It’s Christmas week and I look for hope

By Don Rush

It’s here. Christmas week and despite all that happened a few weeks ago, I will look for hope. It’s the season of hope that propels me to tap, tap, tippity-tap, tap on my keyboard. For so long it didn’t feel like the Christmas season and then it snowed on Saturday — about three inches of the cold, white stuff and my attitude started to change. My frozen emotions began to thaw.
Alone in a home I didn’t own, I started walking down the paths of my past, looking back at Christmases long gone. For the Rush Clan Christmases really weren’t about getting gifts. Sure, my sisters and I sat down and circled our “wish list” items in the K-mart, Sears and Montgomery Wards catalogs, but we didn’t expect much. One year I got a record player. One year I got socks; another year I got socks and some screwdrivers!
When you don’t expect much, everything’s groovy.
Religion aside, Christmases were really for our extended families to get together. To sing. To laugh and hug. To love one another and to be thankful for those we still had to hug.

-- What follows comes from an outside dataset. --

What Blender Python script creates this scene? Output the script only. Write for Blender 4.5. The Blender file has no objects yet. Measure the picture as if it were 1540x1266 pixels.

It was a time to remember with fondness and smiles those we no longer could physically touch — only remember.
Christmas, the celebration of Christ’s birth, we knew was a season of hope, even if we had lost or if we had valid reasons for bitterness. It’s the season of goodwill and love versus anger or spite. As the days of this year dwindle down to next year, during this season (if only for short moments of time) hug those you love, sing with them, laugh and cry with them. Find hope in one another.
* * *
One of my favorite Christmas hymns is I Heard The Bells On Christmas Day and the song that kept on playing in my head this past weekend (Frank Sinatra version). I reckon the reason my subconscious thought about it so much was the same reason I started thinking of Christmas again. I believe it was just waking up to snow on the ground and clinging to the trees. I went online because I wanted to know more about the song. Here’s what I found out. Did you know the song was written on Christmas Day, 1864 by American poet Henry Wadsworth Longfellow. Interestingly, this poem was penned when Americans fought and killed one another during the Civil War.
How could that be? In the midst of all the death and turmoil, how could this man find hope in his soul to put these beautiful words together? And, if he could, couldn’t I, too? If you haven’t heard the song, or have not read the poem, please do and maybe these words will resonate with you the way they do me.

* * *
I heard the bells on Christmas day
Their old familiar carols play,
And wild and sweet the words repeat
Of peace on earth, good will to men.

And thought how, as the day had come,
The belfries of all Christendom
Had rolled along the unbroken song
Of peace on earth, good will to men.

Till ringing, singing on its way
The world revolved from night to day,
A voice, a chime, a chant sublime
Of peace on earth, good will to men.

And in despair I bowed my head
“There is no peace on earth,” I said,
“For hate is strong and mocks the song
Of peace on earth, good will to men.”

Then pealed the bells more loud and deep:
“God is not dead, nor doth He sleep;
The wrong shall fail, the right prevail
With peace on earth, good will to men

* * *
Merry Christmas to everyone and as Tiny Tim could have said, “God bless you one and all.”